Astronaut diaper detail disputed
ORLANDO, FLA. — Former astronaut Lisa Marie Nowak didn’t wear diapers during her 950-mile road trip to confront a romantic rival, her lawyer said Friday, disputing one of the more bizarre details to emerge from the case.
“The biggest lie in this preposterous tale that has been told is that my client drove from Houston, Texas, to Orlando, Fla., nonstop, wearing a diaper,” Donald Lykkebak said after filing motions to suppress evidence in Nowak’s criminal case.
The tidbit about diapers was in the police report filed after Nowak’s arrest in February.
Nowak was asked “why she had baby diapers,” according to the charging affidavit by Officer William “Chris” Becton. “Mrs. Nowak said that she didn’t want to stop and use the restroom.”
There were diapers in her car when she was arrested, but they were toddler-size, Lykkebak said. They were leftover from 2005 when Nowak, a mother of three, and her family evacuated during Hurricane Rita, he said.
The diaper detail became fodder for late-night TV comics and talk radio. “It jeopardizes our ability to have a fair trial when the accused is the butt of jokes,” Lykkebak said.
Lykkebak waited until after he had taken a deposition from the police officer -- the interview was Thursday -- to dispute the statement about the diapers in the police report, said Marti Mackenzie, a spokeswoman for the defense attorney.
An Orlando police spokeswoman, Sgt. Barb Jones, said she couldn’t comment about the case specifically. She said a court would determine what was fact.
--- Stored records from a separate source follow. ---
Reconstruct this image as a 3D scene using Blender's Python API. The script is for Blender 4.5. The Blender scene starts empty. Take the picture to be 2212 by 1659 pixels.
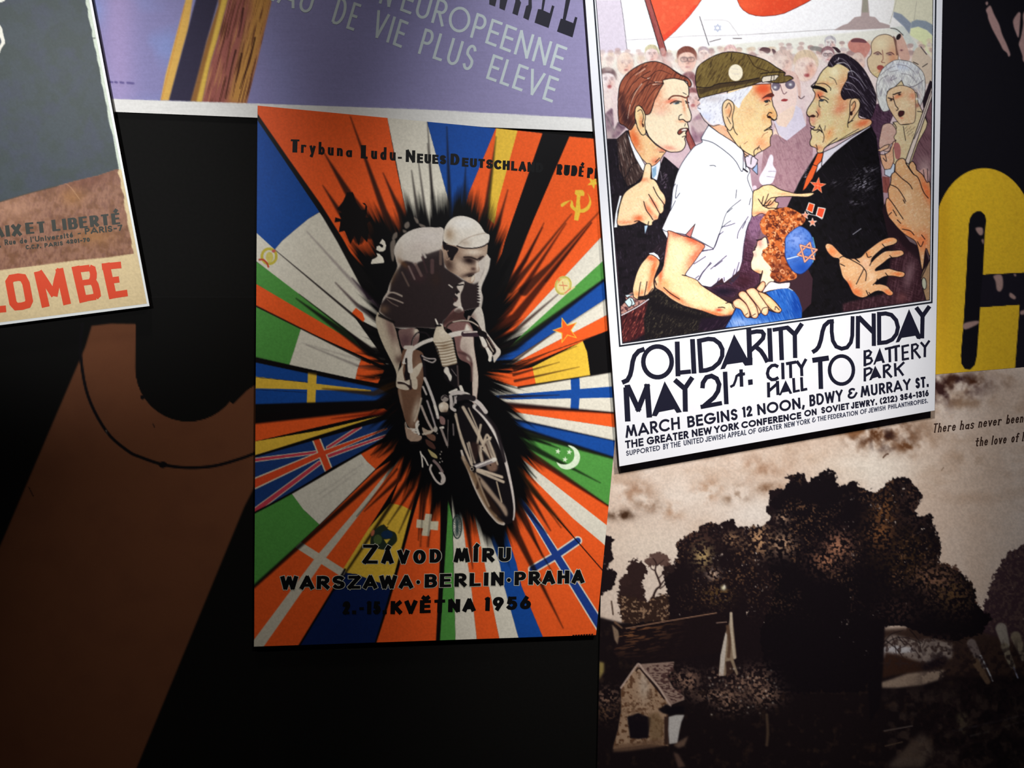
import bpy, math
import numpy as np

# ---------------------------------------------------------------- camera, light, exposure
SC = bpy.context.scene
FW, FH, FPX = 2212., 1659., 1720.
YAW, PITCH, DIST = math.radians(11.0), math.radians(11.0), 1.43
LOOK = np.array([math.sin(YAW) * math.cos(PITCH), math.cos(YAW) * math.cos(PITCH), -math.sin(PITCH)])
AIM = np.array([0., 0., 1.5])
CAM = AIM - LOOK * DIST
RIGHT = np.array([math.cos(YAW), -math.sin(YAW), 0.])
UP = np.cross(RIGHT, LOOK)
cam_data = bpy.data.cameras.new('camera'); cam = bpy.data.objects.new('camera', cam_data)
SC.collection.objects.link(cam); SC.camera = cam
cam_data.sensor_fit = 'HORIZONTAL'; cam_data.sensor_width = 36.; cam_data.lens = FPX / FW * 36.
cam_data.clip_start = 0.02
cam.location = CAM; cam.rotation_euler = (math.pi / 2 - PITCH, 0, -YAW)

world = bpy.data.worlds.new('world'); SC.world = world; world.use_nodes = True
world.node_tree.nodes['Background'].inputs[0].default_value = (.08, .08, .13, 1)
world.node_tree.nodes['Background'].inputs[1].default_value = 0.12

def spot(name, loc, aim, power, size, blend, radius, col):
    d = bpy.data.lights.new(name, 'SPOT'); o = bpy.data.objects.new(name, d); SC.collection.objects.link(o)
    d.energy = power; d.spot_size = math.radians(size); d.spot_blend = blend; d.shadow_soft_size = radius; d.color = col
    o.location = loc
    v = np.array(aim) - np.array(loc); v = v / np.linalg.norm(v)
    from mathutils import Vector
    o.rotation_euler = Vector(v).to_track_quat('-Z', 'Y').to_euler()
    return o
WARM, COOL = (1.0, .96, .90), (.98, .99, 1.0)
spot('gallery_spot', (-1.0, -1.814, 2.399), (-0.767, 0, 1.907), 139, 27.6, 1.0, 0.05, COOL)
spot('gallery_spot', (0.127, -0.922, 2.613), (-0.307, 0, 1.287), 40, 41.4, 1.0, 0.05, WARM)
spot('gallery_spot', (-0.142, -1.029, 2.809), (0.535, 0, 1.767), 107, 63.7, 1.0, 0.05, COOL)
spot('gallery_spot', (0.494, -1.055, 2.736), (0.419, 0, 1.199), 127, 40.9, 1.0, 0.05, WARM)
spot('gallery_spot', (-0.524, -0.35, 2.965), (-0.317, 0, 0.888), 30, 51.5, 1.0, 0.05, WARM)

SC.view_settings.view_transform = 'Standard'; SC.view_settings.look = 'None'
SC.view_settings.exposure = 0.0; SC.view_settings.gamma = 1.0; SC.view_settings.use_curve_mapping = False

# ---------------------------------------------------------------- print painter
# Every printed picture is drawn with these few tools into a colour grid; the grid
# becomes the vertices of the printed sheet (no image files anywhere).
def c_(c):
    return np.array(c, np.float32) / 255.0

_rs = np.random.RandomState(7)
_TAB = _rs.rand(256, 256).astype(np.float32)

def vnoise(x, y):
    xi = np.floor(x).astype(np.int64); yi = np.floor(y).astype(np.int64)
    fx = (x - xi).astype(np.float32); fy = (y - yi).astype(np.float32)
    fx = fx * fx * (3 - 2 * fx); fy = fy * fy * (3 - 2 * fy)
    a = _TAB[yi & 255, xi & 255]; b = _TAB[yi & 255, (xi + 1) & 255]
    c = _TAB[(yi + 1) & 255, xi & 255]; d = _TAB[(yi + 1) & 255, (xi + 1) & 255]
    return (a * (1 - fx) + b * fx) * (1 - fy) + (c * (1 - fx) + d * fx) * fy

def fbm(x, y, sc, oct=4, seed=0):
    v = 0; amp = 0.5; tot = 0
    for i in range(oct):
        v = v + amp * vnoise(x / sc + 17.3 * (i + seed), y / sc + 9.1 * (i + 3 * seed)); tot += amp
        amp *= 0.5; sc *= 0.5
    return v / tot

def sstep(a, b, x):
    t = np.clip((x - a) / (b - a), 0, 1)
    return t * t * (3 - 2 * t)

_o = [0.0, 0.0, 1.0]
def at(x, y, s=5.53):
    _o[:] = [x, y, s]

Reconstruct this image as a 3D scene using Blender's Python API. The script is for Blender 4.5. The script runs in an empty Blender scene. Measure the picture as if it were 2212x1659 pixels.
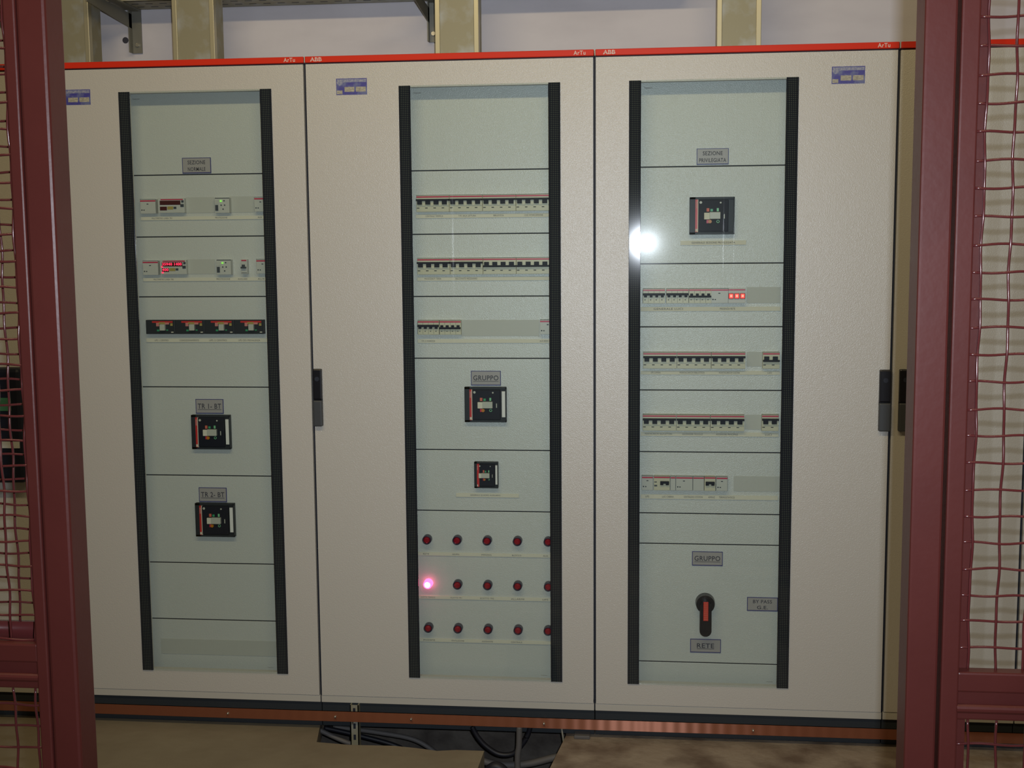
import bpy, bmesh, math, random
from mathutils import Vector, Matrix
random.seed(7)
S = bpy.context.scene
COL = S.collection

# ------------------------------------------------------------------ camera, light, exposure
F = 2615.8                                    # focal length in pixels of the 2212 px wide frame
CAM = Vector((1.03494, -3.76136, 1.55856))    # the floor is z = 0, cabinet fronts are the plane y = 0
RT = Vector((0.99462039, 0.10328074, -0.00796026))
UP = Vector((-0.00345548, 0.10988399, 0.99393841))
FW = Vector((-0.1035294, 0.98856391, -0.10964974))
cam_data = bpy.data.cameras.new('camera')
cam = bpy.data.objects.new('camera', cam_data)
COL.objects.link(cam)
cam_data.sensor_width = 36.0
cam_data.lens = F / 2212 * 36.0
cam_data.clip_start = 0.05
M4 = Matrix((RT, UP, -FW)).transposed().to_4x4()
M4.translation = CAM
cam.matrix_world = M4
S.camera = cam

S.view_settings.view_transform = 'Standard'
S.view_settings.look = 'None'
S.view_settings.gamma = 1
S.view_settings.use_curve_mapping = False
S.view_settings.exposure = -0.14

W = bpy.data.worlds.new('World'); S.world = W
W.use_nodes = True
bg = W.node_tree.nodes['Background']
bg.inputs[0].default_value = (1.0, 0.80, 0.50, 1)
bg.inputs[1].default_value = 0.06


def area(name, loc, direction, sx, sy, energy, color, spread=180):
    l = bpy.data.lights.new(name, 'AREA')
    l.shape = 'RECTANGLE'; l.size = sx; l.size_y = sy
    l.energy = energy; l.color = color; l.spread = math.radians(spread)
    o = bpy.data.objects.new(name, l); COL.objects.link(o)
    o.location = loc
    o.rotation_euler = Vector(direction).to_track_quat('-Z', 'Y').to_euler()
    return o


# the camera's own flash, just right of and above the lens
area('camera_flash', CAM + RT * 0.050 + UP * 0.040, FW + RT * 0.02 + UP * 0.07, 0.036, 0.015, 19.0, (0.82, 0.90, 1.0), 105)
# fluorescent battens on the ceiling between the cage and the cabinets
area('ceiling_batten', (0.55, -2.4, 3.3), (0, 0.8, -1), 3.0, 0.12, 34, (1.0, 0.80, 0.46))

# ------------------------------------------------------------------ helpers
def at(u, v, y=0.0):
    """the point of the vertical plane at depth y that the photo shows at pixel (u, v) -> (x, z)"""
    d = FW * F + RT * (u - 1106) - UP * (v - 829.5)
    q = CAM + d * ((y - CAM.y) / d.y)
    return q.x, q.z


def fl(u, v, z=0.0):
    d = FW * F + RT * (u - 1106) - UP * (v - 829.5)
    q = CAM + d * ((z - CAM.z) / d.z)
    return q.x, q.y


def X(u, v, y=0.0): return at(u, v, y)[0]
def Z(u, v, y=0.0): return at(u, v, y)[1]


def new_mat(name, color, rough=0.5, metal=0.0, emit=None, estr=0.0, bump=None, vary=None, spec=0.5, coat=0.0):
    m = bpy.data.materials.new(name); m.use_nodes = True
    nt = m.node_tree; b = nt.nodes['Principled BSDF']
    b.inputs['Base Color'].default_value = (*color, 1)
    b.inputs['Roughness'].default_value = rough
    b.inputs['Metallic'].default_value = metal
    b.inputs['Specular IOR Level'].default_value = spec
    b.inputs['Coat Weight'].default_value = coat
    b.inputs['Coat Roughness'].default_value = 0.15
    if emit:
        b.inputs['Emission Color'].default_value = (*emit, 1)
        b.inputs['Emission Strength'].default_value = estr
    tc = nt.nodes.new('ShaderNodeTexCoord')
    if vary:                                   # (second colour, noise scale, low, high[, (sx,sy,sz)])
        c2, sc, lo, hi = vary[:4]
        n = nt.nodes.new('ShaderNodeTexNoise'); n.inputs['Scale'].default_value = sc
        n.inputs['Detail'].default_value = 6
        mp = nt.nodes.new('ShaderNodeMapping')
        mp.inputs['Scale'].default_value = vary[4] if len(vary) > 4 else (1, 1, 1)
        nt.links.new(tc.outputs['Object'], mp.inputs[0]); nt.links.new(mp.outputs[0], n.inputs['Vector'])
        r = nt.nodes.new('ShaderNodeValToRGB')
        r.color_ramp.elements[0].position = lo; r.color_ramp.elements[1].position = hi
        r.color_ramp.elements[0].color = (*color, 1); r.color_ramp.elements[1].color = (*c2, 1)
        nt.links.new(n.outputs['Fac'], r.inputs[0]); nt.links.new(r.outputs[0], b.inputs['Base Color'])
    if bump:                                   # (scale, strength, distance[, (sx,sy,sz)])
        n = nt.nodes.new('ShaderNodeTexNoise'); n.inputs['Scale'].default_value = bump[0]
        n.inputs['Detail'].default_value = 2
        mp = nt.nodes.new('ShaderNodeMapping')
        mp.inputs['Scale'].default_value = bump[3] if len(bump) > 3 else (1, 1, 1)
        nt.links.new(tc.outputs['Object'], mp.inputs[0]); nt.links.new(mp.outputs[0], n.inputs['Vector'])
        bp = nt.nodes.new('ShaderNodeBump'); bp.inputs['Strength'].default_value = bump[1]
        bp.inputs['Distance'].default_value = bump[2]
        nt.links.new(n.outputs['Fac'], bp.inputs['Height']); nt.links.new(bp.outputs[0], b.inputs['Normal'])
        if coat: nt.links.new(bp.outputs[0], b.inputs['Coat Normal'])
    return m


PAINT = new_mat('grey_textured_paint', (0.60, 0.575, 0.52), 0.31, bump=(420, 0.7, 0.0011), spec=0.8)
PANEL = new_mat('grey_panel_paint', (0.62, 0.625, 0.585), 0.31, bump=(400, 0.7, 0.0012), spec=0.8)
BODYM = new_mat('cabinet_side_paint', (0.55, 0.53, 0.47), 0.5)
GAP = new_mat('dark_rubber_gasket', (0.012, 0.016, 0.03), 0.6)
DARKLINE = new_mat('dark_joint', (0.02, 0.03, 0.05), 0.7)  # dark gaps between modules and small dark marks on device fronts
RED = new_mat('red_header_plastic', (0.80, 0.035, 0.012), 0.28, coat=0.3, spec=0.4)
LETTER = new_mat('pale_lettering', (0.80, 0.66, 0.58), 0.5)
PLINTH = new_mat('anthracite_steel', (0.030, 0.036, 0.042), 0.5, bump=(400, 0.3, 0.0004))
COPPER = new_mat('copper_bar', (0.30, 0.105, 0.055), 0.36, 0.42)
COPPER.node_tree.nodes['Principled BSDF'].inputs['Anisotropic'].default_value = 1.0
_cx = COPPER.node_tree.nodes.new('ShaderNodeCombineXYZ'); _cx.inputs[2].default_value = 1.0
COPPER.node_tree.links.new(_cx.outputs[0], COPPER.node_tree.nodes['Principled BSDF'].inputs['Tangent'])
SCREW = new_mat('bright_zinc', (0.75, 0.73, 0.66), 0.25, 0.9)
BROWN = new_mat('red_oxide_gloss_paint', (0.092, 0.020, 0.017), 0.36, bump=(70, 0.10, 0.002), vary=((0.076, 0.016, 0.014), 5, 0.45, 0.75), spec=0.38)
WIRE = new_mat('red_oxide_wire_enamel', (0.105, 0.022, 0.022), 0.2, spec=0.6)
GALV = new_mat('galvanised_steel', (0.34, 0.315, 0.215), 0.55, 0.30, vary=((0.42, 0.43, 0.40), 13, 0.47, 0.66), bump=(60, 0.1, 0.001))
BRACKETSTEEL = new_mat('dull_galvanised_bracket', (0.24, 0.235, 0.20), 0.5, 0.35)
GALVD = new_mat('galvanised_edge', (0.52, 0.48, 0.33), 0.35, 0.5)
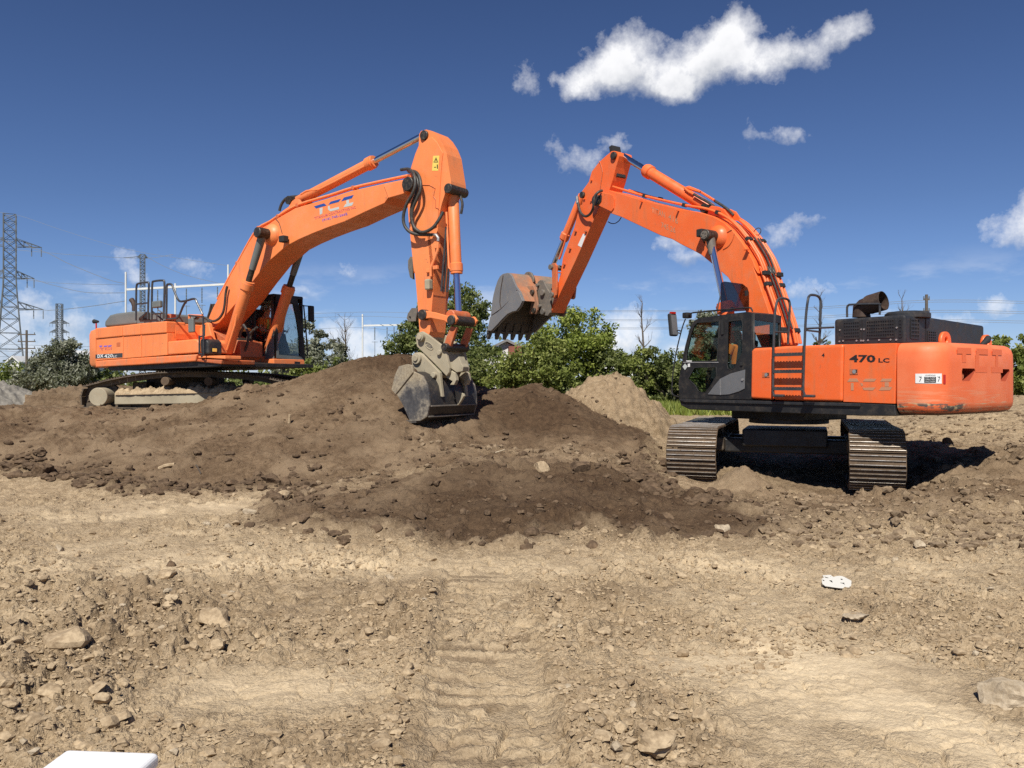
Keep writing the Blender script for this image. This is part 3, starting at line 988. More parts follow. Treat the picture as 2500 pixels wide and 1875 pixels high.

Nowak, 44, was charged with attempted kidnapping, battery and burglary with assault in a confrontation at Orlando International Airport with Colleen Shipman, the girlfriend of then-astronaut William A. Oefelein. Oefelein told detectives he had had a two-year relationship with Nowak but ended it after becoming involved with Shipman.
Nowak has pleaded not guilty; her trial is set for September. She was dismissed from the astronaut corps a month after her arrest.
Oefelein left the corps early this month.
Lykkebak filed a motion asking a judge to prevent statements that Nowak made to police from being entered into evidence, claiming she had not been properly advised of her constitutional rights.